Short exercise - Your task is to reproduce the material exactly.
>> begin Records for the task
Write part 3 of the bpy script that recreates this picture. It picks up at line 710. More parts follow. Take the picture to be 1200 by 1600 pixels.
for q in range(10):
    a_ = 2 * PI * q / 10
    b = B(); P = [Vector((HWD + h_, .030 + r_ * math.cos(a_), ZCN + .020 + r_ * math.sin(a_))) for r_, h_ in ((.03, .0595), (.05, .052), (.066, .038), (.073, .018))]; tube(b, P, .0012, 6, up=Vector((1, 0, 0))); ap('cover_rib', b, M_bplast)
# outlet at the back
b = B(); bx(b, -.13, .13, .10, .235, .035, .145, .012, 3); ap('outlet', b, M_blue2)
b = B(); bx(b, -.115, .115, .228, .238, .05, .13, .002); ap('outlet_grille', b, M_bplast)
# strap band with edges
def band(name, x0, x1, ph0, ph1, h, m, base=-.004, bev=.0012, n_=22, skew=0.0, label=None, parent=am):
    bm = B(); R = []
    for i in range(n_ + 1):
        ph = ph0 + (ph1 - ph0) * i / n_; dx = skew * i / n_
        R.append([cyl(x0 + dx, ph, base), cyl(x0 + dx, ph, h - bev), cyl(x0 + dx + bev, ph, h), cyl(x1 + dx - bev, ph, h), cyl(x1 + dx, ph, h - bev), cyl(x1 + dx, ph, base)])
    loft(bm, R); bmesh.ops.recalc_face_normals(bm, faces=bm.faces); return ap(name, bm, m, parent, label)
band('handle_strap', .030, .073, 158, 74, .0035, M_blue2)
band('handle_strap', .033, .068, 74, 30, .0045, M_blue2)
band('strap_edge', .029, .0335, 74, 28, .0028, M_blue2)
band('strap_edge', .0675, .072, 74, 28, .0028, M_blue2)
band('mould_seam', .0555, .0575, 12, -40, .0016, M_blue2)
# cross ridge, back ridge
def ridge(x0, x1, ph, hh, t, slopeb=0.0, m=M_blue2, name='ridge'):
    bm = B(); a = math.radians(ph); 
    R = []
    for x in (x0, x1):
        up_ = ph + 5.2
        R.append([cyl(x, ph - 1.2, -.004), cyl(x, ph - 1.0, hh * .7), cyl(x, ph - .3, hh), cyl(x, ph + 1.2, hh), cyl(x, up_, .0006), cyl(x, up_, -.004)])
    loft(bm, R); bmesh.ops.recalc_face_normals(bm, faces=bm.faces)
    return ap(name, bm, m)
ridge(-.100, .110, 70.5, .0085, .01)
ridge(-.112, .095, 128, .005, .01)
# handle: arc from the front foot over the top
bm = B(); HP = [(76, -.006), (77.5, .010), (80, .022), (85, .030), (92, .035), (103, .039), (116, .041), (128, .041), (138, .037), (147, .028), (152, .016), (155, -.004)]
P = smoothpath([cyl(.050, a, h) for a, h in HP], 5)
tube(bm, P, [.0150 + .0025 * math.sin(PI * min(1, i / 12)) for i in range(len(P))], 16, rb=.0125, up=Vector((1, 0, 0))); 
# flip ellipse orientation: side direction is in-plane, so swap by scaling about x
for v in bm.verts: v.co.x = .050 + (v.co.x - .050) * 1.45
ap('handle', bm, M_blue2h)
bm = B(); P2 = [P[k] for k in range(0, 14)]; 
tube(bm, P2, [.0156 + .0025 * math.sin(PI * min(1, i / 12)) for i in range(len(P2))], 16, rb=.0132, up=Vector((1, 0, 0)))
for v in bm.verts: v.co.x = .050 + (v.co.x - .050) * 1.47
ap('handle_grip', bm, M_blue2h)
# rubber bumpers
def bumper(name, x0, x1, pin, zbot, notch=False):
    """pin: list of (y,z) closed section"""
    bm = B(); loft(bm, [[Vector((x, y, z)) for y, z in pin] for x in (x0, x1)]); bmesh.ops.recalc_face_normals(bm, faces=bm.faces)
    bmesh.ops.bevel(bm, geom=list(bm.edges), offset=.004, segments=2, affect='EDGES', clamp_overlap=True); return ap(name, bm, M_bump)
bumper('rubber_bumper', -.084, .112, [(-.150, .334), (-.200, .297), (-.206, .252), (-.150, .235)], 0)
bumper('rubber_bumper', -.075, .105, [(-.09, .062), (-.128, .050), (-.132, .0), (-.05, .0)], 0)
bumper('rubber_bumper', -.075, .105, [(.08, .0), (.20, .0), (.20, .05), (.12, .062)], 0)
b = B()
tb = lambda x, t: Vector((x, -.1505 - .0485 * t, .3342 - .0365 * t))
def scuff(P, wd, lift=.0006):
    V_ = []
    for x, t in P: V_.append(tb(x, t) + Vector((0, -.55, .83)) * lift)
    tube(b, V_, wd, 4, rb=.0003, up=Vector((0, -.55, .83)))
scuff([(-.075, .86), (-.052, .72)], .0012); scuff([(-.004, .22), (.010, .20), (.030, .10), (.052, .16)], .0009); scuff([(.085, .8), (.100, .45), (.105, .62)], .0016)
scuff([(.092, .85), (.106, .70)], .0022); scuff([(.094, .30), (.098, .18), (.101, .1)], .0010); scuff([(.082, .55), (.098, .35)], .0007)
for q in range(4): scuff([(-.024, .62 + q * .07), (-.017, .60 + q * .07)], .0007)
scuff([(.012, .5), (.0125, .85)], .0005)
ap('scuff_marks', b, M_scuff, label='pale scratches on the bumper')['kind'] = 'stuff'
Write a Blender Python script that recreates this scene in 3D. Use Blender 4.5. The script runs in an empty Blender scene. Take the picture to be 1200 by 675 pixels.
>> end Records for the task
Response to this exercise -
Write part 3 of the bpy script that recreates this picture. It picks up at line 710. More parts follow. Take the picture to be 1200 by 1600 pixels.
for q in range(10):
    a_ = 2 * PI * q / 10
    b = B(); P = [Vector((HWD + h_, .030 + r_ * math.cos(a_), ZCN + .020 + r_ * math.sin(a_))) for r_, h_ in ((.03, .0595), (.05, .052), (.066, .038), (.073, .018))]; tube(b, P, .0012, 6, up=Vector((1, 0, 0))); ap('cover_rib', b, M_bplast)
# outlet at the back
b = B(); bx(b, -.13, .13, .10, .235, .035, .145, .012, 3); ap('outlet', b, M_blue2)
b = B(); bx(b, -.115, .115, .228, .238, .05, .13, .002); ap('outlet_grille', b, M_bplast)
# strap band with edges
def band(name, x0, x1, ph0, ph1, h, m, base=-.004, bev=.0012, n_=22, skew=0.0, label=None, parent=am):
    bm = B(); R = []
    for i in range(n_ + 1):
        ph = ph0 + (ph1 - ph0) * i / n_; dx = skew * i / n_
        R.append([cyl(x0 + dx, ph, base), cyl(x0 + dx, ph, h - bev), cyl(x0 + dx + bev, ph, h), cyl(x1 + dx - bev, ph, h), cyl(x1 + dx, ph, h - bev), cyl(x1 + dx, ph, base)])
    loft(bm, R); bmesh.ops.recalc_face_normals(bm, faces=bm.faces); return ap(name, bm, m, parent, label)
band('handle_strap', .030, .073, 158, 74, .0035, M_blue2)
band('handle_strap', .033, .068, 74, 30, .0045, M_blue2)
band('strap_edge', .029, .0335, 74, 28, .0028, M_blue2)
band('strap_edge', .0675, .072, 74, 28, .0028, M_blue2)
band('mould_seam', .0555, .0575, 12, -40, .0016, M_blue2)
# cross ridge, back ridge
def ridge(x0, x1, ph, hh, t, slopeb=0.0, m=M_blue2, name='ridge'):
    bm = B(); a = math.radians(ph); 
    R = []
    for x in (x0, x1):
        up_ = ph + 5.2
        R.append([cyl(x, ph - 1.2, -.004), cyl(x, ph - 1.0, hh * .7), cyl(x, ph - .3, hh), cyl(x, ph + 1.2, hh), cyl(x, up_, .0006), cyl(x, up_, -.004)])
    loft(bm, R); bmesh.ops.recalc_face_normals(bm, faces=bm.faces)
    return ap(name, bm, m)
ridge(-.100, .110, 70.5, .0085, .01)
ridge(-.112, .095, 128, .005, .01)
# handle: arc from the front foot over the top
bm = B(); HP = [(76, -.006), (77.5, .010), (80, .022), (85, .030), (92, .035), (103, .039), (116, .041), (128, .041), (138, .037), (147, .028), (152, .016), (155, -.004)]
P = smoothpath([cyl(.050, a, h) for a, h in HP], 5)
tube(bm, P, [.0150 + .0025 * math.sin(PI * min(1, i / 12)) for i in range(len(P))], 16, rb=.0125, up=Vector((1, 0, 0))); 
# flip ellipse orientation: side direction is in-plane, so swap by scaling about x
for v in bm.verts: v.co.x = .050 + (v.co.x - .050) * 1.45
ap('handle', bm, M_blue2h)
bm = B(); P2 = [P[k] for k in range(0, 14)]; 
tube(bm, P2, [.0156 + .0025 * math.sin(PI * min(1, i / 12)) for i in range(len(P2))], 16, rb=.0132, up=Vector((1, 0, 0)))
for v in bm.verts: v.co.x = .050 + (v.co.x - .050) * 1.47
ap('handle_grip', bm, M_blue2h)
# rubber bumpers
def bumper(name, x0, x1, pin, zbot, notch=False):
    """pin: list of (y,z) closed section"""
    bm = B(); loft(bm, [[Vector((x, y, z)) for y, z in pin] for x in (x0, x1)]); bmesh.ops.recalc_face_normals(bm, faces=bm.faces)
    bmesh.ops.bevel(bm, geom=list(bm.edges), offset=.004, segments=2, affect='EDGES', clamp_overlap=True); return ap(name, bm, M_bump)
bumper('rubber_bumper', -.084, .112, [(-.150, .334), (-.200, .297), (-.206, .252), (-.150, .235)], 0)
bumper('rubber_bumper', -.075, .105, [(-.09, .062), (-.128, .050), (-.132, .0), (-.05, .0)], 0)
bumper('rubber_bumper', -.075, .105, [(.08, .0), (.20, .0), (.20, .05), (.12, .062)], 0)
b = B()
tb = lambda x, t: Vector((x, -.1505 - .0485 * t, .3342 - .0365 * t))
def scuff(P, wd, lift=.0006):
    V_ = []
    for x, t in P: V_.append(tb(x, t) + Vector((0, -.55, .83)) * lift)
    tube(b, V_, wd, 4, rb=.0003, up=Vector((0, -.55, .83)))
scuff([(-.075, .86), (-.052, .72)], .0012); scuff([(-.004, .22), (.010, .20), (.030, .10), (.052, .16)], .0009); scuff([(.085, .8), (.100, .45), (.105, .62)], .0016)
scuff([(.092, .85), (.106, .70)], .0022); scuff([(.094, .30), (.098, .18), (.101, .1)], .0010); scuff([(.082, .55), (.098, .35)], .0007)
for q in range(4): scuff([(-.024, .62 + q * .07), (-.017, .60 + q * .07)], .0007)
scuff([(.012, .5), (.0125, .85)], .0005)
ap('scuff_marks', b, M_scuff, label='pale scratches on the bumper')['kind'] = 'stuff'
Write a Blender Python script that recreates this scene in 3D. Use Blender 4.5. The script runs in an empty Blender scene. Take the picture to be 1200 by 675 pixels.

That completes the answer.